- [What you will do]
From the listing below, pull out every line where the string "scene" appears.

- [Raw data]
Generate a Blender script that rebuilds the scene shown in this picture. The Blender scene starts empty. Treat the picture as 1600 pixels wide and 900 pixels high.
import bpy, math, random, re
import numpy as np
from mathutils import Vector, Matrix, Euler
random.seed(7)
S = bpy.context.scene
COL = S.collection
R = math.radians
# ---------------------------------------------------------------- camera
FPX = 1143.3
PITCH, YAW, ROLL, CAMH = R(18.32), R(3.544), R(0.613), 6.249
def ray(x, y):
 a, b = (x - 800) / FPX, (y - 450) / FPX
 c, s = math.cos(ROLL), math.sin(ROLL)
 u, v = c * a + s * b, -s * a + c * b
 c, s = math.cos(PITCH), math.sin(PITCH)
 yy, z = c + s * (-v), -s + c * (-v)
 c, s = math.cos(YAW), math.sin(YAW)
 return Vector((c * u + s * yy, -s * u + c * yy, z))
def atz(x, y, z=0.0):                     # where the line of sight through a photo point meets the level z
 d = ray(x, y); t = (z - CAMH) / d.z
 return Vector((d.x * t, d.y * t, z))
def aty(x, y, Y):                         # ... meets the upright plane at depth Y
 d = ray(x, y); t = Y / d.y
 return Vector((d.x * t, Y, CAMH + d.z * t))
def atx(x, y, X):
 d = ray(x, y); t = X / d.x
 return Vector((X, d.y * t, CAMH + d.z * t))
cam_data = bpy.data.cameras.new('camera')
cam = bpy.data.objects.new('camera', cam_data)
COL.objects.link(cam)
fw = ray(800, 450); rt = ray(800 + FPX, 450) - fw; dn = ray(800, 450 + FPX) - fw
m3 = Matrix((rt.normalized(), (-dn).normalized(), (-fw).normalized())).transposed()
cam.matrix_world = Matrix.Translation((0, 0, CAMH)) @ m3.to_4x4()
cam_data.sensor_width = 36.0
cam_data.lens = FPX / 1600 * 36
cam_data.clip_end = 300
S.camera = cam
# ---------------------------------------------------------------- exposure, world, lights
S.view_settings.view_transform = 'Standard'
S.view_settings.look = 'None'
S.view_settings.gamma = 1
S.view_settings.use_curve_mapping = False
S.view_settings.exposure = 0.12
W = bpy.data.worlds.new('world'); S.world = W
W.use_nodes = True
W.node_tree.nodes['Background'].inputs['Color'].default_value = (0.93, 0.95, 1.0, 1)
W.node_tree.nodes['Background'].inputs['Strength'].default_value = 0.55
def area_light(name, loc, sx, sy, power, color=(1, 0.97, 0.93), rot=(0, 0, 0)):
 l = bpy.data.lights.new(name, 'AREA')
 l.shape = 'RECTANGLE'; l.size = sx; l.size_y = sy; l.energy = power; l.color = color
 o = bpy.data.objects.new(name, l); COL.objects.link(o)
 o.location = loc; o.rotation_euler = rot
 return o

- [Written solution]
Generate a Blender script that rebuilds the scene shown in this picture. The Blender scene starts empty. Treat the picture as 1600 pixels wide and 900 pixels high.
S = bpy.context.scene